Beberapa waktu lalu, saya dihubungi oleh salah satu orang tua yang anaknya berusia remaja. Percakapan yang dibalut rasa khawatir terdengar saat orangtuanya mengucapkan “tolong mas, tolong anak kami”. Saya pun meminta penjelasan apa yang sebenarnya terjadi pada anaknya.
Sang ibu pun menceritakan sambil sesekali mengusap air matanya mengenai anaknya yang perempuan kerap mengucapkan kata-kata kasar kepada kedua orangtuanya. Kata-kata kasar inipun dilontarkan saat anak tersebut sedang marah dan permintaannya tidak terpenuhi. Kata-kata kasar yang dikeluarkan anak perempuan tersebut antara lain anj*ng, b*bi, g*blok, dan lainnya.
Tibalah saya menemui anaknya disuatu tempat. Ternyata cukup sulit dan membutuhkan waktu lama untuk membangun rapport dengan anak itu. Hingga pada suatu sesi saya tanyakan.
Saya : “Apa yang kamu inginkan terhadap orang tuamu?”
Anak : “Aku cuma ingin orang tuaku ngertiin aku”. Ungkapnya sambil terisak dan mengeluakan air matanya”
Sayapun penasaran dengan maksud kalimat yang dilontarkan, hingga akhirnya ia mengungkapkan bahwa dirinya tidak ingin disalahkan dan dibandingkan. Ia merasa kesal saat setiap ada masalah yang menimpa dirinya, ia selalu curhat ke ibu atau ayahnya. Namun yang ia harapkan dari orangtuanya berupa dukungan, penerimaan, dan semangat serta pelukan tidak kunjung didapatkan. Ini terjadi selama kurang lebih 2-3 tahun lamanya. Sungguh kesal, marah, dan benci seketika itu terjadi pada dirinya hingga tertumpuk dan meletuslah luapan emosi kemarahannya.
Lalu anak perempuan ini pun berkata “Aku dendam dengan orang tuaku”. Beranjak dari ungkapan tersebut saya pun mengungkap harapan yang diinginkan anak tersebut. Inilah yang disebut unfinished bussiness, ini terjadi ketika kenyataan tidak sesuai dengan apa yang diharapkan. Jika ini tidak selesai, maka akan muncul permasalahan baru yang bisa jadi lebih dahsyat dari masalah sebelumnya.

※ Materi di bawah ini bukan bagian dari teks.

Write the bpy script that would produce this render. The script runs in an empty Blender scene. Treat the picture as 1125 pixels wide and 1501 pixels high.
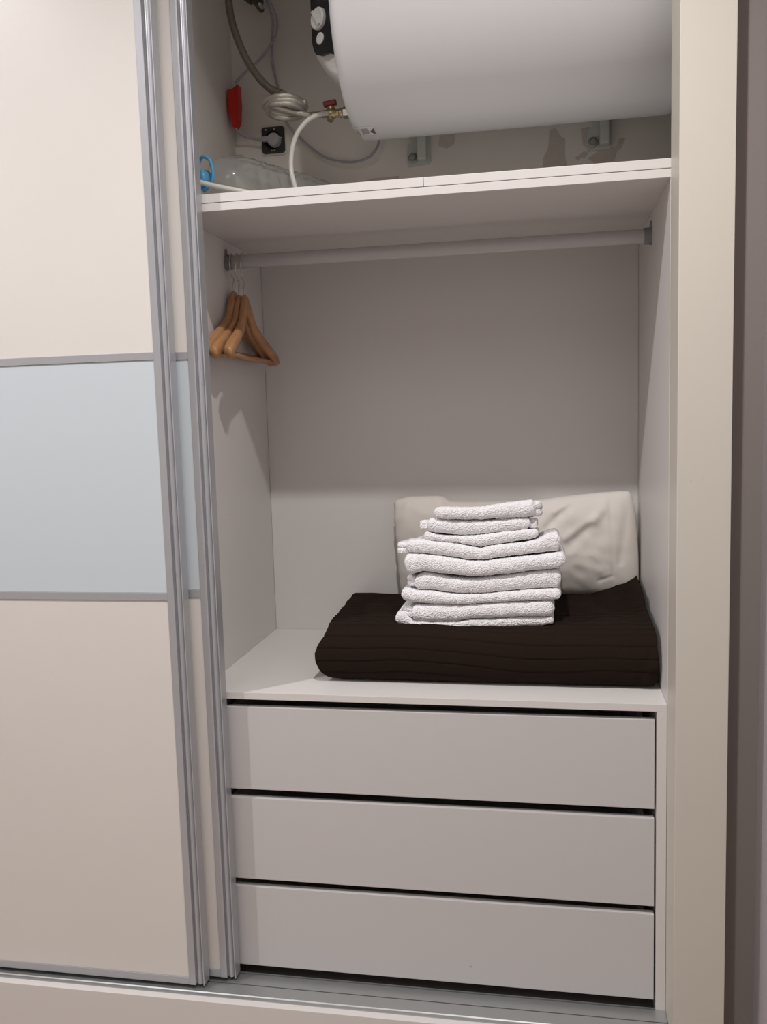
import bpy, bmesh, math, random
from mathutils import Vector, Matrix, noise
random.seed(7)
PI = math.pi
SC = bpy.context.scene
COL = SC.collection

# ------------------------------------------------------------------ camera
F_PX = 1292.6
CAM = Vector((-.2285, -1.7113, .569))
RIGHT = Vector((.98362046, .17783514, -.02941843))
FWD = Vector((-.18001064, .97757545, -.10928131))
UP = Vector((.00932467, .11278696, .99357544))
cd = bpy.data.cameras.new('camera'); co = bpy.data.objects.new('camera', cd); COL.objects.link(co)
cd.sensor_fit = 'VERTICAL'; cd.sensor_height = 36; cd.lens = F_PX * 36 / 1501
cd.clip_start = .02
m = Matrix.Identity(4)
for i in range(3):
    m[i][0] = RIGHT[i]; m[i][1] = UP[i]; m[i][2] = -FWD[i]; m[i][3] = CAM[i]
co.matrix_world = m
SC.camera = co

def at(u, v, y):
    """the real place of a point seen at (u, v) that lies at depth y"""
    d = FWD + RIGHT * ((u - 562.5) / F_PX) - UP * ((v - 750.5) / F_PX)
    return CAM + d * ((y - CAM.y) / d.y)

# ------------------------------------------------------------------ light, world, exposure
w = bpy.data.worlds.new('world'); SC.world = w; w.use_nodes = True
w.node_tree.nodes['Background'].inputs[0].default_value = (.5, .47, .44, 1)
w.node_tree.nodes['Background'].inputs[1].default_value = .3
vs = SC.view_settings
vs.view_transform = 'Standard'; vs.look = 'None'; vs.gamma = 1; vs.use_curve_mapping = False
vs.exposure = -.12
CEIL = 2.07; FLOOR = -.76
def area(name, loc, power, size, color, shape='DISK'):
    l = bpy.data.lights.new(name, 'AREA'); l.shape = shape; l.size = size; l.energy = power; l.color = color
    o = bpy.data.objects.new(name, l); o.location = loc; COL.objects.link(o); return o
def spot(name, loc, power, color, ang=150, blend=1.0, size=.025):
    l = bpy.data.lights.new(name, 'SPOT'); l.energy = power; l.color = color; l.spot_size = math.radians(ang); l.spot_blend = blend
    l.shadow_soft_size = size; o = bpy.data.objects.new(name, l); o.location = loc; COL.objects.link(o); return o
LY = -.95; LZ = 2.05
spot('downlight_lamp', (-1.92, LY, LZ), 100, (1, .975, 1), 168)
spot('downlight_lamp', (-.30, LY, LZ), 110, (1, .98, .955), 143)
area('added_fill_lamp', (-1.2, -2.1, 2.03), 11, 1.3, (1, .97, .97), 'SQUARE')  # unseen fill lamp, added to raise the soft ambient light

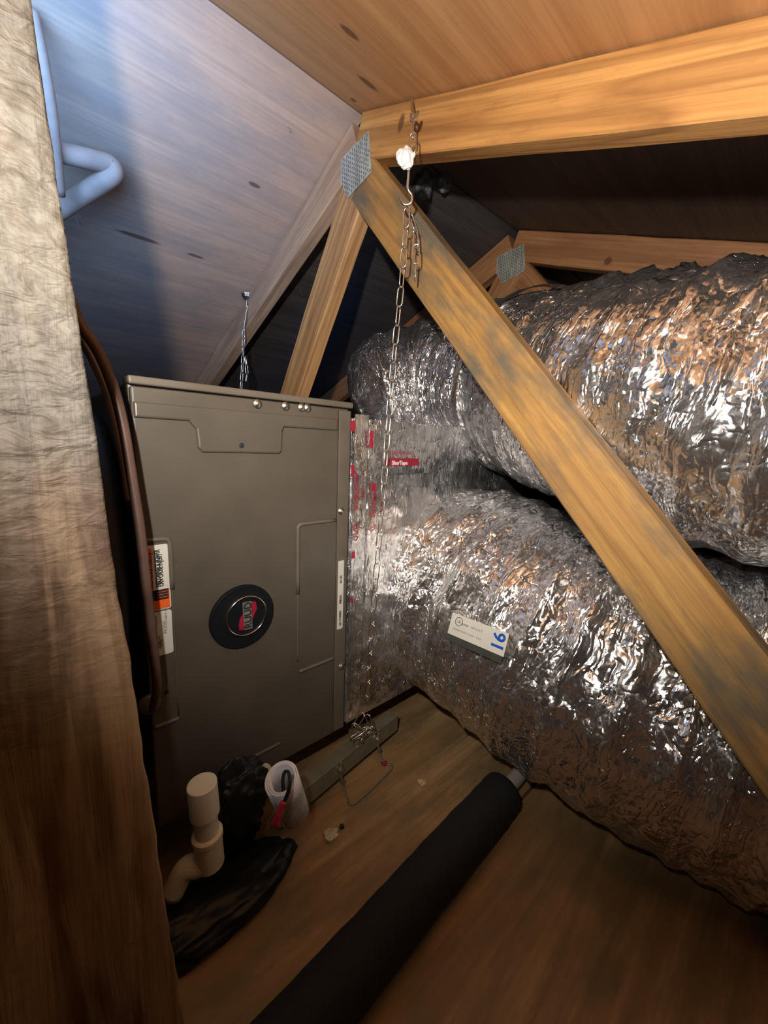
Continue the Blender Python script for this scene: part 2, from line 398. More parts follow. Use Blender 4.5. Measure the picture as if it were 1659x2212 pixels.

Seperti ilustrasi Got/Saluran Air yang mampet. Maka tugas kita yang pertama adalah membuat saluran tersebut lancar agar tidak terjadi banjir. Jadi saat anak sedang dalam masalah, jangan pernah menyalahkan anak. Terima saja perasaan/emosinya dulu.
Contoh :
Anak : Bu, masa tadi aku diejek sama temanku di depan kelas.
Ortu Keliru : Ya, kamunya mungkin ngeledek duluan. (Menyalahkan)
Coba kalo pendiem kaya kakak kamu pasti gak diejek. (Membandingkan)
Komunikasi seperti di atas akan membuat anak diam dan merasa ortunya gak asyik. Mereka akhirnya mengumbar statusnya di medsos.
Ortu Benar : Ya Allah, malu ya kamu diejek teman? Malu banget ya?
Komunikasi ini biasanya akan membuat anak menjawab dan akan menceritakan/mengalirkan apa yang terjadi padanya (emosinya).
Saat emosi mengalir, anak akan belajar bahwa lawan bicaranya asyik, enak diajak ngobrol, dan bisa dibilang kekinian lah. Bukankah orangtua perlu hadir sebagai teman saat anaknya remaja?
So, ayah bunda cobalah alirkan emosi anak yang sedang bermasalah. Meminta maaflah jika terlanjur keliru selama berkomunikasi dengannya dan ubahlah cara kita berkomunikasi dengan anak yang beranjak remaja.